Roman once said Brown served as his inspiration to get into coaching (and perhaps his knack for innovation).

"He’s all about ball and family," Ravens offensive tackle Orlando Brown Jr. said. "I feel like if I’ve seen him in the grocery store, the first thing he’d talk to me about is running power and gap schemes and my footwork."

Roman is known for his expertise in formulating next-level run-game strategy. He understands how to gain numbers advantages and how to leverage defenses. The Ravens have totaled 2,494 rushing yards this season, the most by a team through its first 12 games since O.J. Simpson and the 1975 Bills.

What hasn't been as recognized is the way Roman builds up his players. Amid the zingers, he routinely offers words of encouragement, and no one on the Ravens has ever heard him yell.

"For me, I almost see him as a dad figure," fullback Patrick Ricard said. "He doesn’t get mad at you. He’s a disappointed dad. He’s going to get on you. He wants the most out of you. And when you mess up, he’s just like, ‘Come on, man.’"

The unpredictability and versatility factors are perhaps Roman's biggest strengths.

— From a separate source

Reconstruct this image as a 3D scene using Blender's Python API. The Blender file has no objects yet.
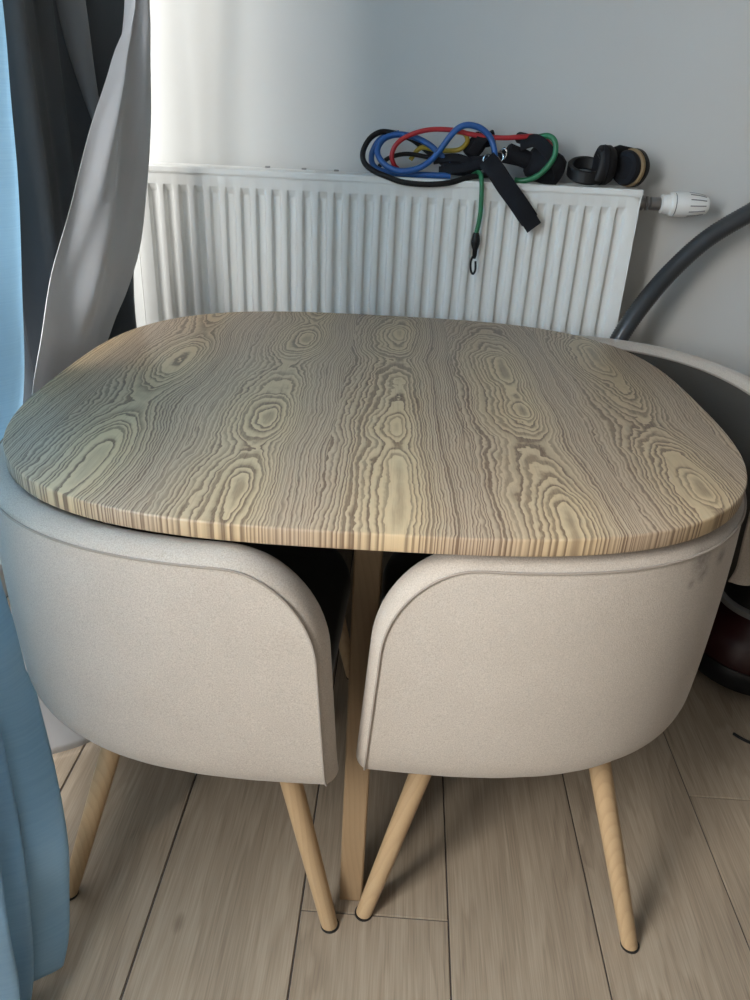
import bpy, bmesh, math, random
from mathutils import Vector, Matrix
PI = math.pi
sc = bpy.context.scene
C = sc.collection
random.seed(4)

# ------------------------------------------------------------------ camera
cam_d = bpy.data.cameras.new('camera')
cam = bpy.data.objects.new('camera', cam_d); C.objects.link(cam)
p_, y_, r_ = 0.473, 0.027, 0.050          # pitch down, yaw, roll
fwd = Vector((-math.sin(y_)*math.cos(p_), math.cos(y_)*math.cos(p_), -math.sin(p_)))
rt = Vector((math.cos(y_), math.sin(y_), 0)); up = rt.cross(fwd)
r2 = rt*math.cos(r_) + up*math.sin(r_); u2 = -rt*math.sin(r_) + up*math.cos(r_)
M = Matrix((r2, u2, -fwd)).transposed().to_4x4()
M.translation = Vector((0, 0, 1.18))
cam.matrix_world = M
cam_d.sensor_fit = 'VERTICAL'; cam_d.sensor_height = 24; cam_d.lens = 24*758/1000
cam_d.clip_start = 0.02
sc.camera = cam

# ------------------------------------------------------------------ light
w = bpy.data.worlds.new('world'); sc.world = w; w.use_nodes = True
bg = w.node_tree.nodes['Background']
bg.inputs[0].default_value = (1.0, 0.98, 0.94, 1); bg.inputs[1].default_value = 1.1

def area(name, loc, rot, sx, sy, power, col):
    l = bpy.data.lights.new(name, 'AREA'); l.shape = 'RECTANGLE'; l.size = sx; l.size_y = sy
    l.energy = power; l.color = col
    o = bpy.data.objects.new(name, l); C.objects.link(o); o.location = loc; o.rotation_euler = rot
    return o
# daylight entering through the balcony window in the left wall
area('window_daylight', (-1.16, -0.10, 1.72), (0, -PI/2, 0), 1.3, 1.8, 205, (1.0, 0.975, 0.935))
area('window_daylight_rear', (-1.16, 1.22, 1.72), (0, -PI/2, 0), 1.3, 0.84, 36, (1.0, 0.975, 0.935))
# weak fill light added behind the viewer to lift the room
area('rear_fill', (0.6, -3.9, 1.5), (PI/2, 0, 0), 1.6, 1.4, 4, (1.0, 0.985, 0.95))

sc.view_settings.view_transform = 'Standard'
sc.view_settings.look = 'None'
sc.view_settings.exposure = 0.0
sc.view_settings.gamma = 1
sc.view_settings.use_curve_mapping = False
sc.cycles.use_denoising = True
sc.cycles.max_bounces = 8
sc.cycles.sample_clamp_indirect = 6

# ------------------------------------------------------------------ node helpers
class NT:
    def __init__(s, name):
        s.m = bpy.data.materials.new(name); s.m.use_nodes = True
        s.t = s.m.node_tree; s.n = s.t.nodes; s.b = s.n['Principled BSDF']
    def node(s, typ, **kw):
        n = s.n.new(typ)
        for k, v in kw.items(): setattr(n, k, v)
        return n
    def link(s, a, b): s.t.links.new(a, b)
    def put(s, sock, v):
        if isinstance(v, bpy.types.NodeSocket): s.link(v, sock)
        elif v is not None: sock.default_value = v
    def math(s, op, a, b=None, c=None, clamp=False):
        n = s.node('ShaderNodeMath', operation=op); n.use_clamp = clamp
        s.put(n.inputs[0], a)
        if b is not None: s.put(n.inputs[1], b)
        if c is not None: s.put(n.inputs[2], c)
        return n.outputs[0]
    def coord(s, kind='Object'): return s.node('ShaderNodeTexCoord').outputs[kind]
    def sep(s, v):
        n = s.node('ShaderNodeSeparateXYZ'); s.link(v, n.inputs[0]); return n.outputs
    def comb(s, x, y, z):
        n = s.node('ShaderNodeCombineXYZ')
        for i, v in enumerate((x, y, z)): s.put(n.inputs[i], v)
        return n.outputs[0]
    def noise(s, vec, scale=1, detail=2, rough=0.5, dist=0):
        n = s.node('ShaderNodeTexNoise'); s.link(vec, n.inputs['Vector'])
        n.inputs['Scale'].default_value = scale; n.inputs['Detail'].default_value = detail
        n.inputs['Roughness'].default_value = rough; n.inputs['Distortion'].default_value = dist
        return n.outputs[0]
    def mapping(s, vec, sc_=(1, 1, 1), loc=(0, 0, 0)):
        n = s.node('ShaderNodeMapping'); s.link(vec, n.inputs[0])
        n.inputs['Scale'].default_value = sc_; n.inputs['Location'].default_value = loc
        return n.outputs[0]
    def ramp(s, fac, stops, interp='LINEAR'):
        n = s.node('ShaderNodeValToRGB'); s.link(fac, n.inputs[0]); r = n.color_ramp; r.interpolation = interp
        while len(r.elements) < len(stops): r.elements.new(0.5)
        for e, (p, c) in zip(r.elements, stops):
            e.position = p; e.color = (c, c, c, 1) if isinstance(c, (int, float)) else (*c, 1)
        return n.outputs[0]
    def mix(s, f, a, b, blend='MIX'):
        n = s.node('ShaderNodeMix', data_type='RGBA', blend_type=blend)
        s.put(n.inputs[0], f)
        s.put(n.inputs[6], (*a, 1) if isinstance(a, tuple) else a)
        s.put(n.inputs[7], (*b, 1) if isinstance(b, tuple) else b)
        return n.outputs[2]
    def bump(s, h, strength=0.3, dist=0.001):
        n = s.node('ShaderNodeBump'); s.put(n.inputs['Height'], h)
        n.inputs['Strength'].default_value = strength; n.inputs['Distance'].default_value = dist
        s.link(n.outputs[0], s.b.inputs['Normal'])
    def base(s, c, rough=0.5, spec=0.5, metal=0.0):
        s.put(s.b.inputs['Base Color'], (*c, 1) if isinstance(c, tuple) else c)
        s.put(s.b.inputs['Roughness'], rough)
        s.b.inputs['Specular IOR Level'].default_value = spec
        s.b.inputs['Metallic'].default_value = metal
        return s.m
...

The Ravens can spread defenses out and line up Jackson in an empty backfield. They can also go "medieval" with five offensive linemen, three tight ends and a fullback.

“He’s got the biggest playbook I’ve ever seen,” offensive lineman Yanda said.

The difficulty isn't just trying to tackle Jackson and Ingram. It's trying to find the ball.

Baltimore runs the sprint option, the run-pass option, the triple option with pitch. There's misdirection with jet sweeps and the "Heisman package." That's not even including the fact no team uses more pre-snap motion than the Ravens.

With all that, defenses have had problems trying to figure out the Ravens' offense. The Ravens scored 37 points on the New England Patriots despite Bill Belichick having a bye week to prepare for them. Baltimore put up 45 points on the Rams and limited two-time NFL Defensive Player of the Year Aaron Donald to one tackle.

“What he’s (Roman) done such a great job of, is he’s adjusted the scheme to fit the personnel and to maximize guys’ opportunities to make plays and do what they do best,” Rams coach McVay said. “That’s a sign of a great coach.”

Another sign of a great coach is Baltimore's preparation and efficiency. The Ravens lead the NFL in scoring a touchdown on 37% of their drives and reaching the end zone on 58% of their opening drives.

"He's been about business," Jackson said. "We want to come smack the defenses in the mouth; that's what he's been telling us. Not just certain teams, but he's been saying that all year. That's what he wanted to do. He wanted to be aggressive this year. He's been showing it, and I love it right now ...”

One of the bigger offseason questions is whether the Ravens will be able to keep it going. If teams continue to seek out innovative, offensive playcallers, Roman should be a hot name in head coaching searches.

"Honestly, I’ve been through this thing before," said Roman, who was a head coaching candidate after helping take the 49ers to the Super Bowl in 2012. "The best thing to do is keep blinders and do your job the best you can. Somebody once said to me, ‘Do a great job with the job you got and don’t worry about anything else, no matter what. Do the best job you can do every day and love the job you got’ -- which I do."